Question

If E and G respectively denote energy and gravitational constant, then \(\frac{E}{G}\) has the dimensions

• A. [M²] [L⁻²] [T⁻¹]
• B. [M²] [L⁻¹] [T⁰]
• C. [M] [L⁻¹] [T⁻¹]
• D. [M] [L⁰] [T⁰]

Answer 1

The Correct Option is B

To solve the problem of determining the dimensions of \(\frac{E}{G}\), we need to understand the dimensional formulas for energy and the gravitational constant first.

1. Energy (E):
   The dimensional formula for energy is derived from its basic definition.

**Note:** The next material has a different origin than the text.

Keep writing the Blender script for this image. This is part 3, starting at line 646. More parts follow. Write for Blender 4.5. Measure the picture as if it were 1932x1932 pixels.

It can be expressed in terms of work done, which is force times distance.
   • Force (F) has the dimensional formula: \([M][L][T^{-2}]\)
   • Distance (d) has the dimensional formula: \([L]\)
   Therefore, Energy (E) is: \([M][L][T^{-2}] \times [L] = [M][L^2][T^{-2}]\).
2. Gravitational Constant (G):
   The gravitational constant G relates force between two masses (\(F\)) in Newton's Law of Gravitation: \[ F = \frac{G \cdot m_1 \cdot m_2}{r^2} \] Rearranging this, we find G: \[ G = \frac{F \cdot r^2}{m_1 \cdot m_2} \] Substituting the dimensional formulae, since \(F = [M][L][T^{-2}]\) and \(r = [L]\), we get: \[ G = \frac{[M][L][T^{-2}] \cdot [L]^2}{[M]^2} = [M^{-1}][L^3][T^{-2}] \]
3. Combine the two formulas to find \(\frac{E}{G}\):
   • The dimensional formula for Energy (E) is: \([M][L^2][T^{-2}]\)
   • The dimensional formula for Gravitational Constant (G) is: \([M^{-1}][L^3][T^{-2}]\)
4. Compute the dimensions of \(\frac{E}{G}\): \[ \frac{E}{G} = \frac{[M][L^2][T^{-2}]}{[M^{-1}][L^3][T^{-2}]} = [M]^{1-(-1)}[L]^{2-3}[T]^{0} \] Simplifying the exponents, we get: \[ \frac{E}{G} = [M]^2[L]^{-1}[T]^0 \]
5. Conclusion: The dimensions of \(\frac{E}{G}\) are \([M^2][L^{-1}][T^0]\), which matches the given correct option: \([M^2][L^{-1}][T^0]\).

Thus, the correct answer is option: \([M^2][L^{-1}][T^0]\).